The LHC collides hadrons (of which protons are one example) and as such, there are strong force effects which will prefer certain particles. The have a large ion collision experiment (using Pb ions), besides just proton collisions; with their energies, they should see a quark-gluon plasma without differentiation into hadrons for a measurable time.
 
  • #33
If the SM higgs is there, the expected signal significance in 2012 data should be somewhere around 3-4 sigma (for each experiment), and the combination could give something like 4-5 sigma. However, statistical fluctuations might change this, so more than 5 sigma or just 3 sigma in the combination are possible, too.

I would expect a possible 5-sigma-measurement form the combination of ATLAS+CMS, if no individual experiment already reaches this.
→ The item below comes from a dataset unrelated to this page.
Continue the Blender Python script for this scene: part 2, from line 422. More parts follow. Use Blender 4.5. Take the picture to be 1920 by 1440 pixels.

But taking more data is the better way to increase the significance*.

*assuming the Higgs is there, which I expect with >90% probability
The Tevatron used proton/antiproton annihilation; for those collisions, essentially all the energy in the collision became free energy, and the gamut of possible products was limited only by energy.
While the Tevatron could use more high-energetic quark/antiquark-annihilations, more than ~50% of the beam energy was very unlikely. Remember that the proton momentum is distributed over 3 quarks and some virtual particles. Hard (quark) collisions use the momentum of one quark (per proton) only for heavy particles.